B. B. The Committee's conclusions

B. B. The Committee's conclusions
  1. 32. Both the Freedom of Association and Protection of the Right to Organise Convention, 1948 (No. 87), and the Right to Organise and Collective Bargaining Convention, 1949 (No. 98), have been ratified by Denmark.
  2. 33. Article 1 of the latter Convention provides that workers shall enjoy adequate protection against acts of anti-union discrimination in respect of their employment and, in particular, acts calculated to make the employment of a worker subject to the condition that he shall not join a union or shall relinquish trade union membership, or to cause the dismissal of or otherwise prejudice a worker by reason of union membership.

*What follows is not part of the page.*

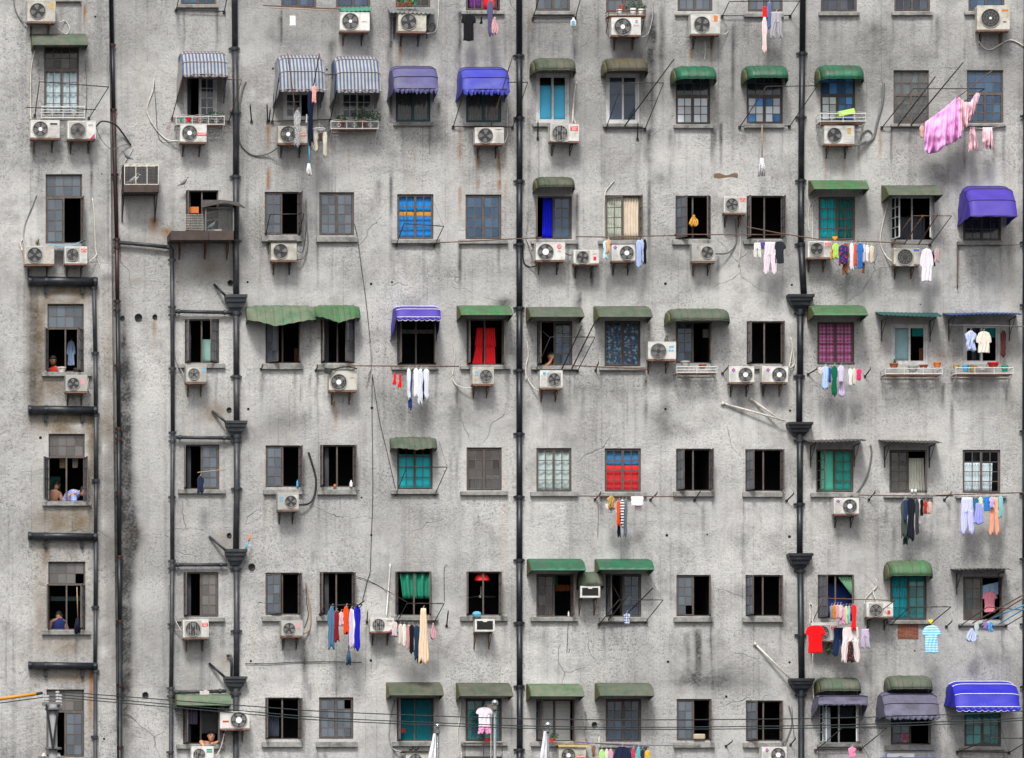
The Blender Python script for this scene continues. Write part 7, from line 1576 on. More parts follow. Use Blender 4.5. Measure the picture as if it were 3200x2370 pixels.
for t, k, x0, y0, x1, y1, m_, lab, kw in (
 ('01','towel',290,138,342,225,WH,'small white cloth hanging from the top bamboo pole',{}),('01','tee',1765,122,1893,352,BLK,'black top hanging in the top row',{}),('01','sock',1922,148,1956,207,BLK,'black sock beside the black top',{}),('01','long',1985,5,2042,305,(.10,.10,.20),'long violet grey cloth in the top row',{}),('01','bag',2018,150,2086,296,(.62,.36,.38),'pink and white bag hanging in the top row',{}),
 ('02','long',2145,150,2200,460,pks,'long pink striped strip hanging in the top row',{}),('02','towel',2155,60,2203,155,(.62,.02,.02),'red cloth above the pink striped strip',{}),('03','trousers',18,105,126,328,(.36,.35,.38),'grey trousers hanging from the top rack',{}),('03','long',-12,20,30,245,(.12,.18,.38),'narrow blue cloth beside the grey trousers',{}),
 ('01','long',322,950,388,1262,bw,'black and white patterned cloth before the air conditioner',{'d':1.0}),('01','long',440,780,498,1240,NAVY,'long dark cloth hung before the red badged air conditioner',{'d':1.0}),('01','long',478,740,522,886,(.70,.36,.33),'salmon rag on the short pole',{'d':1.15}),('01','sock',424,985,446,1060,WH,'small white sock by the dark cloth',{}),
 ('01','side',474,1128,538,1302,(.60,.54,.44),'cream sock cluster on the left of the round hanger',{'d':.7}),('01','side',535,1145,577,1212,(.10,.06,.07),'dark piece in the middle of the round hanger',{'d':.7}),('01','side',568,1138,617,1352,(.62,.58,.48),'cream piece on the right of the round hanger',{'d':.7}),
 ('12','side',780,478,832,632,(.50,.66,.70),'pale cyan cloth left of the wing marked unit',{}),('12','side',808,466,850,578,(.66,.42,.25),'peach cloth left of the wing marked unit',{'d':.68}),('12','side',1064,472,1118,708,(.36,.45,.68),'pale blue shirt right of the wing marked unit',{}),('12','side',1095,468,1136,660,(.42,.50,.72),'second pale blue shirt behind the first',{'d':.5}),('12','side',1126,464,1160,672,BLK,'black garment right of the pale blue shirts',{'d':.4}),
 ('12','bag',1522,255,1606,352,(.62,.33,.06),'yellow and orange bag hanging in the dark window',{'d':.12}),('12','trousers',2076,495,2146,625,(.66,.66,.62),'short white trousers under the bamboo pole',{}),('12','briefs',2140,490,2180,545,(.10,.06,.32),'violet briefs under the bamboo pole',{}),('13','trousers',-42,488,78,766,(.66,.58,.64),'long pale pink trousers under the bamboo pole',{}),('13','tee',38,482,154,670,(.022,.026,.035),'charcoal T-shirt beside the pale pink trousers',{}),
 ('13','briefs',552,440,598,476,(.80,.30,.02),'orange scrap above the bright laundry',{}),('13','side',548,498,616,628,(.42,.62,.12),'lime garment at the start of the bright laundry',{}),('13','side',536,560,566,635,(.70,.30,.10),'small orange garment behind the lime one',{'d':.5}),('13','side',602,510,690,680,nvr,'navy and red printed garment',{}),('13','long',630,500,706,756,(.26,.10,.05),'brown garment behind the printed one',{'d':.52}),('13','side',698,498,740,726,(.72,.70,.76),'white garment in the bright laundry',{}),('13','side',736,502,770,688,(.66,.10,.04),'vermilion garment in the bright laundry',{}),('13','tee',762,496,822,714,(.02,.16,.50),'royal blue T-shirt in the bright laundry',{'d':.66}),('13','side',814,510,840,662,(.70,.60,.66),'pinkish garment in the bright laundry',{}),('13','side',834,515,872,662,WH,'white garment right of the pinkish one',{}),('13','side',868,522,914,666,(.60,.52,.40),'cream garment at the end of the bright laundry',{}),('13','long',808,650,836,752,(.28,.12,.06),'narrow brown strip below the pinkish garment',{'d':.5}),
 ('13','shirt',1304,545,1426,826,(.70,.66,.72),'large white shirt beside the blue badged unit',{}),('13','long',1412,560,1442,692,NAVY,'navy garment behind the large white shirt',{'d':.5}),('13','side',1424,545,1482,658,(.48,.34,.34),'dusty pink garment right of the white shirt',{}),
 ('13','side',428,1568,470,1622,(.70,.60,.58),'small blush top at the start of the gingham laundry',{}),('13','side',458,1558,526,1750,(.40,.52,.72),'pale blue shirt under the gingham window',{}),('13','long',508,1568,548,1692,(.03,.12,.40),'blue garment behind the pale blue shirt',{'d':.5}),('13','side',542,1552,600,1806,(.005,.13,.065),'dark green garment under the gingham window',{}),('13','tee',598,1552,658,1690,(.60,.52,.72),'lavender top under the gingham window',{'d':.66}),('13','skirt',600,1640,662,1812,(.60,.50,.70),'lavender skirt under the gingham window',{'d':.5}),('13','side',688,1578,728,1724,WH,'white top under the gingham window',{}),('13','side',722,1578,760,1716,(.60,.56,.48),'beige top under the gingham window',{}),('13','side',760,1578,806,1676,(.72,.04,.16),'crimson top at the end of the gingham laundry',{}),
 ('13','side',1690,1252,1798,1422,(.46,.52,.74),'pale blue cloth hung on the ring hanger',{'d':.72,'th':.14}),('13','shirt',1788,1258,1926,1440,(.66,.60,.52),'cream cloth hung on the ring hanger',{'d':.72}),('13','long',2000,1250,2052,1470,(.10,.03,.03),'dark red chain of dried goods at the right window',{'d':.3}),
 ('21','sock',1172,-8,1216,90,(.75,.015,.02),'left red sock on the red brown pole',{}),('21','sock',1216,0,1263,113,(.75,.015,.02),'right red sock on the red brown pole',{}),('21','long',1306,-20,1346,298,(.02,.06,.22),'navy trousers with a white stripe on the red brown pole',{}),('21','side',1295,-48,1334,212,(.66,.68,.74),'white shirt before the navy trousers',{'d':.68}),('21','side',1353,-50,1402,192,WH,'second white shirt on the red brown pole',{}),('21','long',1384,-45,1442,256,(.60,.62,.70),'third white shirt, the longest on the red brown pole',{}),('21','long',1420,-40,1452,228,BLK,'black garment between the white shirts',{'d':.5}),('21','side',1438,-45,1492,212,(.64,.66,.74),'last white shirt on the red brown pole',{}),
 ('22','side',812,1052,892,1160,(.48,.30,.10),'cluster of yellow brown pegs and cloths',{'th':.14}),('22','briefs',800,1118,848,1168,(.62,.55,.56),'pale brassiere on the left of the peg cluster',{}),('22','sock',826,1120,876,1192,(.42,.42,.56),'grey lilac sock under the peg cluster',{}),('22','long',898,1088,934,1302,(.74,.09,.015),'orange garment left of the striped dress',{}),('22','long',902,1180,938,1396,NAVY,'navy trousers behind the orange garment',{'d':.5}),('22','side',928,1082,970,1312,zeb,'black and white striped dress',{'d':.68}),('22','long',958,1082,994,1392,(.13,.16,.21),'grey jeans right of the striped dress',{}),('22','towel',1024,1052,1132,1132,(.76,.70,.73),'white towel on the pole right of the striped dress',{}),('22','towel',1058,1120,1118,1172,(.74,.60,.64),'pink cloth under the white towel',{'d':.5}),
 ('23','long',1138,1070,1206,1400,(.06,.075,.07),'grey green trousers under the cream curtains',{}),('23','side',1168,1080,1200,1260,(.03,.05,.14),'navy top before the grey green trousers',{'d':.7}),('23','long',1194,1064,1266,1422,(.010,.014,.022),'black coat under the cream curtains',{}),('23','long',1158,1340,1206,1462,(.006,.045,.04),'dark green trouser end below the black coat',{'d':.5}),('23','long',1262,1074,1302,1372,(.05,.05,.058),'charcoal trousers under the cream curtains',{}),('23','side',1286,1076,1318,1292,(.62,.62,.62),'white top behind the charcoal trousers',{'d':.5}),('23','side',1308,1078,1338,1216,BLK,'small black top under the cream curtains',{}),('23','side',1334,1092,1374,1200,(.45,.04,.03),'small red and white top at the end of the dark laundry',{}),('23','side',1370,1098,1414,1200,(.60,.42,.36),'small pink top at the end of the dark laundry',{}),
 ('23','trousers',1654,1060,1772,1372,(.50,.52,.84),'long pale lilac blue trousers in the pastel washing',{}),('23','side',1762,1062,1818,1232,(.03,.14,.20),'dark teal top in the pastel washing',{}),('23','skirt',1768,1110,1858,1288,(.30,.32,.72),'violet blue skirt in the pastel washing',{'d':.68}),('23','side',1800,1062,1856,1180,(.60,.66,.46),'pale lime top in the pastel washing',{'d':.55}),('23','tee',1848,1054,1918,1178,(.03,.20,.58),'bright blue top in the pastel washing',{}),('23','side',1902,1060,1950,1150,(.54,.44,.70),'lilac top in the pastel washing',{'d':.7}),('23','trousers',1902,1062,1990,1380,(.74,.36,.24),'peach trousers in the pastel washing',{'d':.6}),('23','side',1978,1052,2024,1232,(.20,.52,.55),'pale teal top at the end of the pastel washing',{}),
 ('31','long',612,345,686,704,(.07,.15,.25),'faded denim trousers on the loaded rack',{'d':.85}),('31','side',664,385,722,646,(.22,.012,.018),'dark red top on the loaded rack',{'d':.85}),('31','side',704,395,762,508,(.58,.44,.48),'small pink printed top on the loaded rack',{'d':.85}),('31','long',748,345,800,578,(.78,.07,.01),'orange red garment on the loaded rack',{'d':.88}),('31','long',765,500,800,585,BLK,'dark trouser end below the orange red garment',{'d':.75}),('31','side',792,368,848,698,(.56,.48,.60),'lavender shirt on the loaded rack',{'d':.85}),('31','side',824,374,870,686,(.74,.73,.74),'white shirt on the loaded rack',{'d':.85}),('31','long',842,345,902,718,(.012,.015,.40),'royal blue track top with a white stripe',{'d':.9}),
 ('31','side',1162,480,1222,602,(.62,.52,.52),'small white and pink bundle before the barred unit',{'d':.8}),('31','side',1184,560,1222,610,NAVY,'tiny navy garment under the white and pink bundle',{'d':.75}),('31','side',1222,500,1262,672,(.62,.56,.50),'small cream garment on the beige coat rack',{'d':.8}),('31','side',1254,502,1296,692,(.66,.64,.60),'white garment on the beige coat rack',{'d':.8}),('31','side',1296,505,1334,712,(.60,.28,.28),'pink garment behind the black coat',{'d':.75}),('31','long',1318,502,1362,746,BLK,'black coat on the beige coat rack',{'d':.8}),('31','long',1355,508,1408,798,(.015,.04,.08),'navy coat beside the beige one',{'d':.8}),('31','long',1382,600,1432,828,BLK,'black garment partly behind the beige coat',{'d':.68}),('31','skirt',1394,362,1488,832,(.70,.53,.38),'long beige coat hung at the right of the rack',{'d':.85}),('31','bag',1498,488,1552,630,(.58,.34,.38),'thin plastic bag with pink contents',{'d':.7}),
 ('31','tee',1892,1215,2036,1382,(.74,.66,.74),'white top with pink trim before the teal panes',{'d':.5}),('31','trousers',1908,1375,2026,1442,(.75,.30,.52),'pink shorts before the teal panes',{'d':.5}),('31','towel',1988,1185,2036,1310,(.52,.42,.38),'dusty rose cloth behind the white top',{'d':.4}),('32','side',962,405,1016,498,chk,'blue and white checked cloth on a cane',{'d':.9}),
 ('33','side',530,345,562,452,(.30,.28,.22),'first small dark garment in the children wash',{'d':.85}),('33','side',552,335,588,455,(.62,.22,.05),'small orange garment in the children wash',{'d':.85}),('33','side',580,335,616,450,(.62,.34,.36),'small striped pink garment in the children wash',{'d':.85}),('33','side',606,335,642,448,(.60,.55,.50),'small white garment in the children wash',{'d':.85}),('33','long',604,352,672,502,(.66,.32,.52),'pink garment right of the children wash',{'d':.8}),('33','side',652,345,692,500,(.55,.60,.30),'pale lime garment right of the pink one',{'d':.8}),('33','side',684,345,712,492,(.22,.55,.60),'pale cyan garment right of the lime one',{'d':.8}),('33','side',706,345,728,470,NAVY,'narrow navy garment beside the red one',{'d':.8}),('33','long',712,332,764,548,(.72,.02,.025),'red garment with white cuffs hanging by the casement',{'d':.85}),
 ('33','tee',318,510,496,746,(.80,.006,.010),'bright red polo shirt before the drainpipe',{'d':1.0}),('33','trousers',556,530,682,768,(.012,.028,.09),'navy trousers behind the red badged unit',{'d':.5}),('33','trousers',628,525,792,828,(.66,.58,.58),'wide white trousers under the children wash',{'d':.75}),('33','skirt',676,650,746,822,prt,'dark flowered skirt between the white trouser legs',{'d':.84}),('33','trousers',796,540,876,702,(.50,.42,.56),'small lavender trousers right of the white ones',{'d':.6}),
 ('33','tee',1326,512,1488,747,lbs,'pale blue striped shirt hung below the rack',{'d':.8}),('33','briefs',1378,460,1420,495,(.70,.60,.05),'yellow clip above the pale blue shirt',{'d':.8}),('33','shirt',1698,188,1798,388,(.02,.42,.56),'cyan shirt behind the left casement at the right edge',{'d':-.16}),('33','towel',1838,150,1997,258,(.34,.48,.66),'pale blue cloth slung in the open window',{'d':-.1,'tilt':-.35}),('33','tee',1842,222,1972,396,(.80,.28,.36),'pink shirt in the open window',{'d':-.05}),('33','bag',1702,535,1802,650,(.45,.52,.72),'white and blue shopping bag under the pole bundle',{'d':.6}),('33','side',1772,490,1818,602,(.42,.50,.50),'grey green cloth beside the shopping bag',{'d':.6}),('33','side',1846,480,1896,546,(.30,.18,.45),'small violet cloth under the turquoise pole',{'d':.6}),('33','side',1886,480,1940,562,(.10,.32,.58),'small blue cloth under the turquoise pole',{'d':.6}),
 ('33','side',686,1555,762,1648,(.72,.26,.42),'pink cloth hanging under the bottom rack',{'d':.5}),('32','side',682,1540,722,1638,(.24,.13,.08),'brown garment at the left of the bottom laundry',{}),('32','side',742,1578,802,1740,(.38,.62,.22),'lime garment in the bottom laundry',{}),('32','side',796,1575,832,1740,(.60,.64,.50),'pale garment in the bottom laundry',{}),('32','side',828,1575,872,1740,(.62,.32,.45),'pink garment in the bottom laundry',{}),('32','shirt',868,1552,1032,1760,(.012,.018,.045),'navy shirt in the bottom laundry',{'d':.66}),('32','side',1028,1565,1062,1740,(.55,.05,.10),'red garment in the bottom laundry',{}),('32','side',1070,1555,1108,1700,(.10,.45,.50),'turquoise garment in the bottom laundry',{}),('32','side',1102,1575,1142,1740,(.04,.03,.06),'dark garment in the bottom laundry',{}),('32','side',1142,1585,1192,1740,(.66,.42,.05),'yellow garment in the bottom laundry',{}),
 ('20','side',1692,878,1758,1022,(.02,.03,.06),'navy mop cloth hanging at the window',{'d':.6}),('10','shirt',572,1340,652,1552,(.22,.30,.46),'pale blue shirt hung inside the bay window',{'d':-.5}),('20','towel',512,722,575,808,(.28,.22,.12),'ochre cloth hung at the left inside the bay window',{'d':-.4}),('20','towel',622,722,672,806,(.34,.32,.26),'beige cloth hung at the right inside the bay window',{'d':-.4})):
    kw = dict(kw)
    if isinstance(m_, tuple) and k in ('side', 'long') and RN.random() < .0: pass
    garment(t, k, x0, y0, x1, y1, m_, lab, **kw)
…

The Committee's recommendations

The Committee's recommendations
  1. 34. In a number of previous cases, the Committee has declined to entertain allegations relating to union security arrangements, basing its reasoning on the statement in the report of the Committee on Industrial Relations set up by the International Labour Conference in 1949 that the Convention in question could in no way be interpreted as authorising or prohibiting union security arrangements, such questions being matters for regulation in accordance with national practice. In the present case, however, it is clear that the action taken by the Danish Printers' Federation, because it had entered into an inter-union agreement with the Swiss Printers' Federation but not with the Swiss Printing Workers' Union, was not taken pursuant to any actual union security agreement concluded with the organisation of which the Danish employer concerned was a member. The action taken, in fact, seems to have had its origin in the inter-union rivalry of two organisations of different tendencies in Switzerland, with only one of which the Danish trade union concerned has relations. But a situation was examined by the Committee on Freedom of Association in Case No. 182 relating to the United Kingdom in which there were many analogies with the present case. In Case No. 182, no union security arrangements were in force pursuant to any agreement between the union and the employers' organisation concerned ; rather, it appeared that an inter-union dispute existed because one union " was exerting pressure to secure what, if it should be successful, would be a closed shop and a union security arrangement in fact ". The Committee, even in the absence of an actual union security agreement, took the view that the case was " essentially one revolving around an inter-union dispute over the issue of union security " and recommended the Governing Body to decide that the case did not call for further examination. In the present case the Committee comes to the same conclusion and for the same reasons. The Committee, therefore, recommends the Governing Body to decide that the case does not call for further examination.
    • Geneva, 4 March 1959. (Signed) Paul RAMADIER, Chairman.